The minister noted  the modern cooperative movement in Nigeria originated in the South-West following the 1934 Strickland Report, which led to the enactment of the Cooperative Societies Ordinance of 1935.
According to him, the decision to commence the sensitisation and share capital mobilisation tour in the region is symbolic, as it marks a return to the roots of cooperative development in the country.
Abdullahi said the advocacy tour was a direct outcome of resolutions reached at the 8th Regular Meeting of the National Council on Cooperative Affairs held in Abuja in March 2026.
He said the council approved the Renewed Hope Cooperative Reform and Revamp Programme, a comprehensive framework designed to strengthen the cooperative sector and align it with the administration’s goal of building a one-trillion-dollar economy.
“The reform programme focuses on seven strategic pillars, including governance reforms, cooperative financing and the establishment of the Cooperative Bank of Nigeria, digitalisation, capacity building, value chain development, inclusion of youths, women and persons with disabilities, and strategic partnerships,” he said.
He said the establishment of the Cooperative Bank of Nigeria and the digitalisation of the cooperative sector were the two major transformational initiatives under the programme.

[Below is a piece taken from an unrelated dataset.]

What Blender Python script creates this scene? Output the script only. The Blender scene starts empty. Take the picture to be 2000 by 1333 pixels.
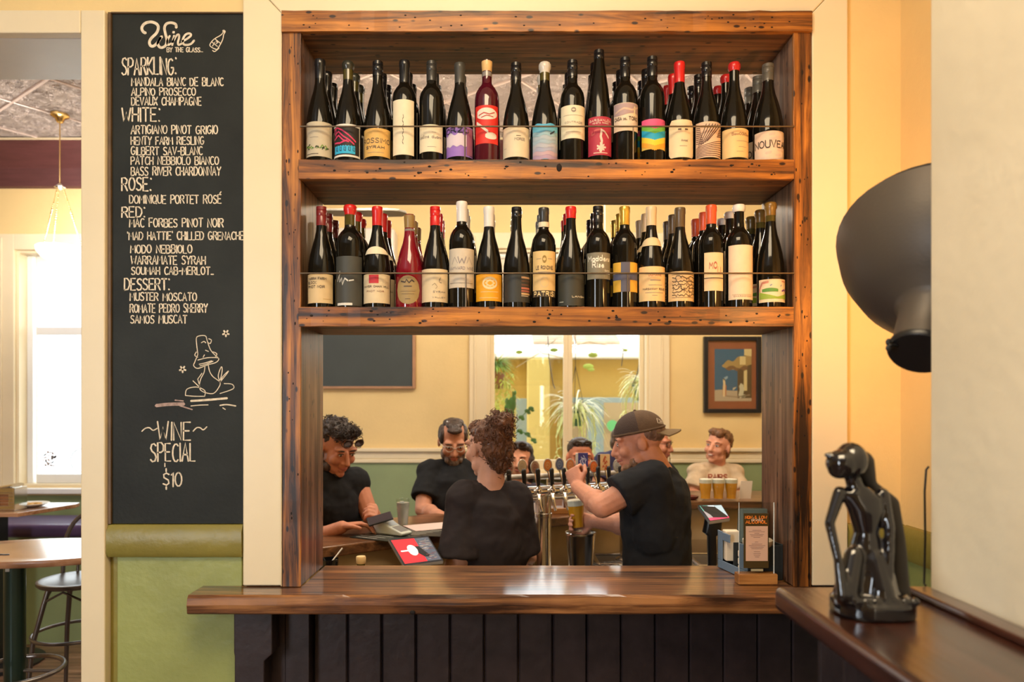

“The Cooperative Bank of Nigeria is aimed at rebuilding a strong cooperative financial system capable of supporting cooperators, farmers, artisans, traders, SMEs, youths, women and persons with disabilities with accessible and affordable financial services,” he said.
Abdullahi emphasised that the proposed bank would be government-enabled but not government-funded.
“Government is not establishing the bank as an owner, nor will it rely on Treasury Single Account funds.
“The role of government through the FMAFS is to provide policy support, stakeholder coordination, regulatory facilitation and an enabling environment under the Renewed Hope Cooperative Reform and Revamp Programme,” he said.
Also speaking, the Lagos State Commissioner for Commerce, Cooperatives, Trade and Investment, Mrs Folashade Ambrose-Medebem, reaffirmed the state government’s commitment to cooperative sector transformation.
She described cooperatives as critical tools for promoting inclusive growth, grassroots productivity, food security, financial inclusion and community wealth creation.
Ambrose-Medebem said Lagos State would continue to support reforms and collaborate with stakeholders to ensure the successful implementation of the Renewed Hope Cooperative Reform and Revamp Programme (2025–2030).
“Together, let us build a cooperative ecosystem that is modern, transparent, digitally enabled, financially inclusive and globally competitive.
“Let us build cooperatives that not only mobilise savings, but also mobilise prosperity,” she said.